- _Aim of the task_:
Leaving the pictures out, print the lines from the first line of the listing through the line containing "SC.camera = cam", exactly as they read, and no others.

——

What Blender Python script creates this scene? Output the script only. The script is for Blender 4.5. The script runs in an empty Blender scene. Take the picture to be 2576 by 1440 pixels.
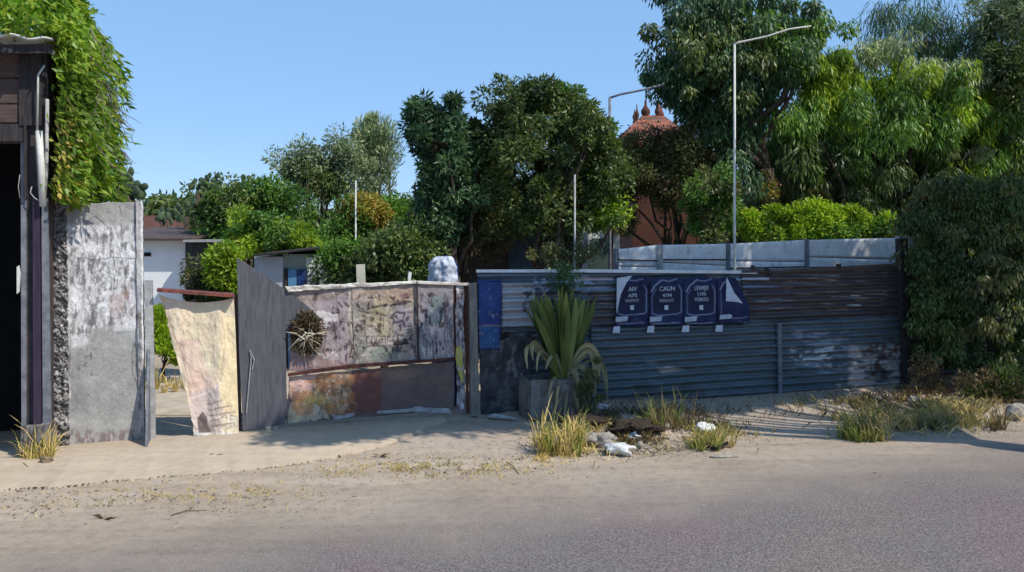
import bpy, math, random
import numpy as np
from mathutils import Vector
random.seed(7); rng = np.random.default_rng(7)
C = bpy.context.scene.collection
SC = bpy.context.scene

# ------------------------------------------------------------------ camera, sky, sun
FPX = 2022.0; HX = 1288.0; HY = 588.0; CAMZ = 2.5        # lens in the units of a 2576 x 1440 picture
cd = bpy.data.cameras.new('camera'); cam = bpy.data.objects.new('camera', cd); C.objects.link(cam)
cam.location = (0, 0, CAMZ); cam.rotation_euler = (math.radians(90), 0, 0)
cd.sensor_width = 36.0; cd.lens = 36.0 * FPX / 2576.0; cd.shift_y = -(720 - HY) / 2576.0
cd.clip_end = 2000; cd.clip_start = 0.05
SC.camera = cam

SUN_EL = math.radians(50)
SUNH = Vector((0.86, -0.51)).normalized()                 # horizontal direction towards the sun
world = bpy.data.worlds.new('World'); SC.world = world; world.use_nodes = True
wn = world.node_tree.nodes; wl = world.node_tree.links
bg = wn['Background']; sky = wn.new('ShaderNodeTexSky'); sky.sky_type = 'NISHITA'; sky.sun_disc = False
sky.sun_elevation = SUN_EL; sky.sun_rotation = math.atan2(SUNH.x, SUNH.y)
sky.air_density = 1.0; sky.dust_density = 0.25; sky.ozone_density = 2.0; sky.altitude = 1500
smx = wn.new('ShaderNodeMix'); smx.data_type = 'RGBA'; smx.inputs[0].default_value = 0.28      # evens out the steep gradient of the physical sky
smx.inputs[6].default_value = (1.55, 3.0, 5.3, 1); wl.new(sky.outputs[0], smx.inputs[7]); wl.new(smx.outputs[2], bg.inputs[0]); bg.inputs[1].default_value = 0.15
sd = bpy.data.lights.new('sun', 'SUN'); sun = bpy.data.objects.new('sun', sd); C.objects.link(sun)
sd.energy = 4.3; sd.angle = math.radians(0.5); sd.color = (1.0, 0.93, 0.82)
SUNV = Vector((SUNH.x * math.cos(SUN_EL), SUNH.y * math.cos(SUN_EL), math.sin(SUN_EL)))
sun.rotation_euler = SUNV.to_track_quat('Z', 'Y').to_euler(); sun.location = (8, -6, 14)
SC.view_settings.view_transform = 'Standard'; SC.view_settings.look = 'None'
SC.view_settings.exposure = 0.25; SC.view_settings.gamma = 1.0

# ------------------------------------------------------------------ geometry of the place
SL = 0.34; CA = 1 / math.sqrt(1 + SL * SL); NV = np.array((SL * CA, -CA, 0.0)); UV = np.array((CA, SL * CA, 0.0))
def PT(px, py, off=0.0):
    """point of the boundary line (a vertical plane), off = metres towards the road"""
    k = (px - HX) / FPX; y = (11.22 - off / CA) / (1 - SL * k)
    return (k * y, y, CAMZ - (py - HY) / FPX * y)
def W(px, py, Y): return ((px - HX) / FPX * Y, Y, CAMZ - (py - HY) / FPX * Y)
def G(px, py):
    Y = CAMZ * FPX / (py - HY); return ((px - HX) / FPX * Y, Y, 0.0)

# ------------------------------------------------------------------ noise and canvas (pigment maps made in code)
def vnoise(x, y, seed=0):
    xi = np.floor(x).astype(np.int64); yi = np.floor(y).astype(np.int64); fx = x - xi; fy = y - yi
    fx = fx * fx * (3 - 2 * fx); fy = fy * fy * (3 - 2 * fy)
    def h(a, b):
        n = (a * 374761393 + b * 668265263 + seed * 1442695041) & 0xffffffff
        n = ((n ^ (n >> 13)) * 1274126177) & 0xffffffff
        return ((n ^ (n >> 16)) & 0xffff) / 65535.0
    return (h(xi, yi) * (1 - fx) + h(xi + 1, yi) * fx) * (1 - fy) + (h(xi, yi + 1) * (1 - fx) + h(xi + 1, yi + 1) * fx) * fy
def fbm(x, y, seed=0, o=4):
    s = 0; a = .5; t = 0
    for i in range(o):
        s = s + a * vnoise(x, y, seed + i * 17); t += a; a *= .55; x = x * 2.03; y = y * 2.03
    return s / t
class Cv:
    def __init__(s, x0, y0, x1, y1, c, st=1.5, seed=1):
        s.b = (x0, y0, x1, y1); s.st = st; s.seed = seed
        s.X, s.Y = np.meshgrid(np.arange(x0, x1 + st, st), np.arange(y0, y1 + st, st))
        s.a = np.ones(s.X.shape + (3,)) * np.array(c)
    def mix(s, m, c): m = np.clip(m, 0, 1)[..., None]; s.a = s.a * (1 - m) + np.array(c) * m; return s
    def mul(s, sx, sy, amp, seed=0, o=4):
        s.a = s.a * (1 + amp * (2 * fbm(s.X / sx, s.Y / sy, s.seed + seed, o) - 1))[..., None]; return s
    def noi(s, sx, sy, thr, soft, c, al=1, seed=0, box=None, o=4):
        m = np.clip((fbm(s.X / sx, s.Y / sy, s.seed + seed, o) - thr) / soft, 0, 1) * al
        if box: m = m * s.box(box)
        return s.mix(m, c)
    def box(s, b, f=10):
        return np.clip((s.X - b[0]) / f, 0, 1) * np.clip((b[2] - s.X) / f, 0, 1) * np.clip((s.Y - b[1]) / f, 0, 1) * np.clip((b[3] - s.Y) / f, 0, 1)
    def rect(s, x0, y0, x1, y1, c, al=1, f=1.5, w=2):
        n = (fbm(s.X / 18, s.Y / 18, s.seed + 3) - .5) * 2 * w
        m = np.clip((s.X - x0 + n) / f, 0, 1) * np.clip((x1 + n - s.X) / f, 0, 1) * np.clip((s.Y + n - y0) / f, 0, 1) * np.clip((y1 + n - s.Y) / f, 0, 1)
        return s.mix(m * al, c)
    def blob(s, x, y, rx, ry, c, al=1, f=.5, rough=.5, seed=0):
        d = np.sqrt(((s.X - x) / rx) ** 2 + ((s.Y - y) / ry) ** 2) + rough * (fbm(s.X / max(3, rx * .35), s.Y / max(3, ry * .35), s.seed + seed + int(x)) - .5) * 2
        return s.mix(np.clip((1 - d) / f, 0, 1) * al, c)
    def line(s, pts, w, c, al=1, wob=2.5):
        X = s.X + (fbm(s.X / 14, s.Y / 14, s.seed + 9) - .5) * 2 * wob; Y = s.Y + (fbm(s.X / 14, s.Y / 14, s.seed + 31) - .5) * 2 * wob
        D = np.full(X.shape, 1e9)
        for (ax, ay), (bx, by) in zip(pts[:-1], pts[1:]):
            dx, dy = bx - ax, by - ay; t = np.clip(((X - ax) * dx + (Y - ay) * dy) / (dx * dx + dy * dy + 1e-9), 0, 1)
            D = np.minimum(D, np.hypot(X - ax - t * dx, Y - ay - t * dy))
        return s.mix(np.clip((w * .5 + .8 - D) / 1.2, 0, 1) * al, c)
    def poly(s, pts, c, al=1, wob=2):
        X = s.X + (fbm(s.X / 12, s.Y / 12, s.seed + 5) - .5) * 2 * wob; Y = s.Y + (fbm(s.X / 12, s.Y / 12, s.seed + 6) - .5) * 2 * wob
        ins = np.zeros(X.shape, bool); n = len(pts)
        for i in range(n):
            ax, ay = pts[i]; bx, by = pts[(i + 1) % n]
            if ay == by: continue
            ins ^= ((ay > Y) != (by > Y)) & (X < (bx - ax) * (Y - ay) / (by - ay) + ax)
        return s.mix(ins * al, c)
    def at(s, x, y):
        fx = np.clip((x - s.b[0]) / s.st, 0, s.X.shape[1] - 1.001); fy = np.clip((y - s.b[1]) / s.st, 0, s.X.shape[0] - 1.001)
        i = fx.astype(int); j = fy.astype(int); u = (fx - i)[..., None]; v = (fy - j)[..., None]
        return (s.a[j, i] * (1 - u) + s.a[j, i + 1] * u) * (1 - v) + (s.a[j + 1, i] * (1 - u) + s.a[j + 1, i + 1] * u) * v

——

- _Output of the exercise_:
What Blender Python script creates this scene? Output the script only. The script is for Blender 4.5. The script runs in an empty Blender scene. Take the picture to be 2576 by 1440 pixels.
import bpy, math, random
import numpy as np
from mathutils import Vector
random.seed(7); rng = np.random.default_rng(7)
C = bpy.context.scene.collection
SC = bpy.context.scene

# ------------------------------------------------------------------ camera, sky, sun
FPX = 2022.0; HX = 1288.0; HY = 588.0; CAMZ = 2.5        # lens in the units of a 2576 x 1440 picture
cd = bpy.data.cameras.new('camera'); cam = bpy.data.objects.new('camera', cd); C.objects.link(cam)
cam.location = (0, 0, CAMZ); cam.rotation_euler = (math.radians(90), 0, 0)
cd.sensor_width = 36.0; cd.lens = 36.0 * FPX / 2576.0; cd.shift_y = -(720 - HY) / 2576.0
cd.clip_end = 2000; cd.clip_start = 0.05
SC.camera = cam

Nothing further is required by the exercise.